The U.S., on the other hand, has added three people to a list of Paraguayan officials that it suspects of "significant corruption." They and their families would be barred from entry into America. The U.S. corruption list was started in 2019, and now numbers nine officials.

The new officials added to the list are court clerk Vicente Ferreira and Edgar Melgarejo. He is the former director of the Paraguayan Civil Aviation Authority.
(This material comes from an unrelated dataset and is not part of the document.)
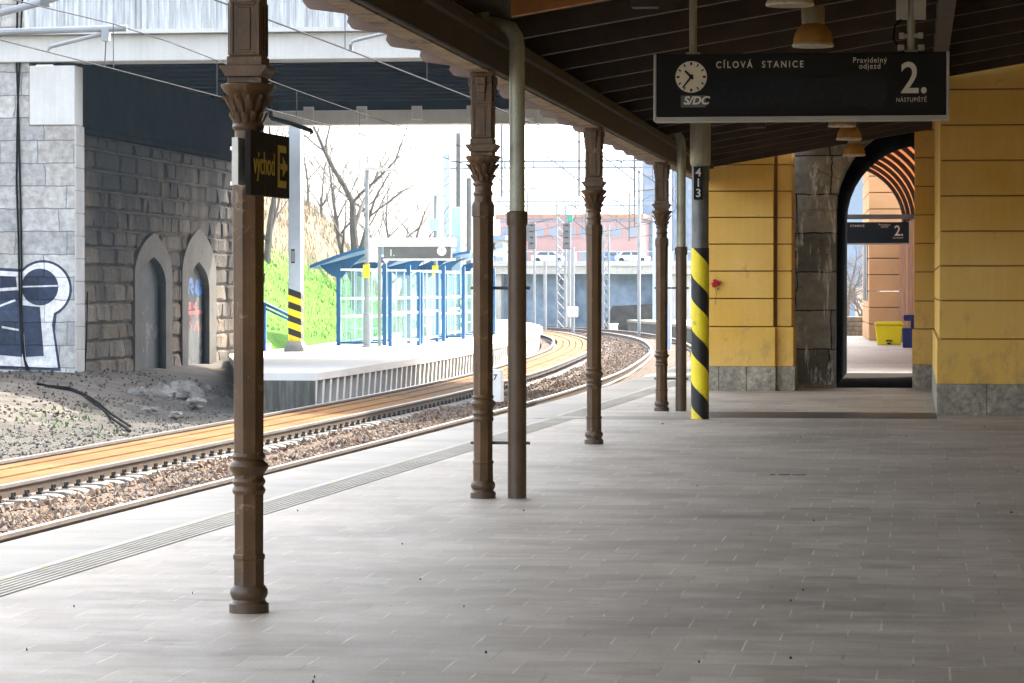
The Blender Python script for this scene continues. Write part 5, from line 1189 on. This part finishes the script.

Jorge Bogarín, a member of a panel that disciplines judges and prosecutors, has also been added to the list.

According to U.S. Ambassador to Paraguay Marc Ostfield, the designations came after the U.S. State Department got "credible information" that Melgarejo "misappropriated public funds for personal gain during his tenure."

He also shared that there was evidence that Ferreira and Bogarín "interfered in judicial proceedings for their own personal benefit."

He noted that acts of corruption like these "undermine the institutions, processes" as well as people's faith in the "ability of the Paraguayan government to serve its people."

But Melgarejo said that he was "surprised" by the designation. He added that he was not aware of the reasons behind his name being included in the list.

Earlier this year, the U.S. claimed that Cartes and Velázquez had connections with Hezbollah. Washington has designated the group as a "terrorist" organization, as per the Associated Press.

For long, the U.S. said that the porous tri-border region that connects Paraguay, Brazil and Argentina is a hub for financing "terrorism." They have been allegedly involved in money laundering and illicit activities.

The U.S. government identified what it has described as members of Hezbollah. They use front companies in the region to finance violent activities in the Middle East.

Cartes has also been accused of widespread bribery of government officials and legislators.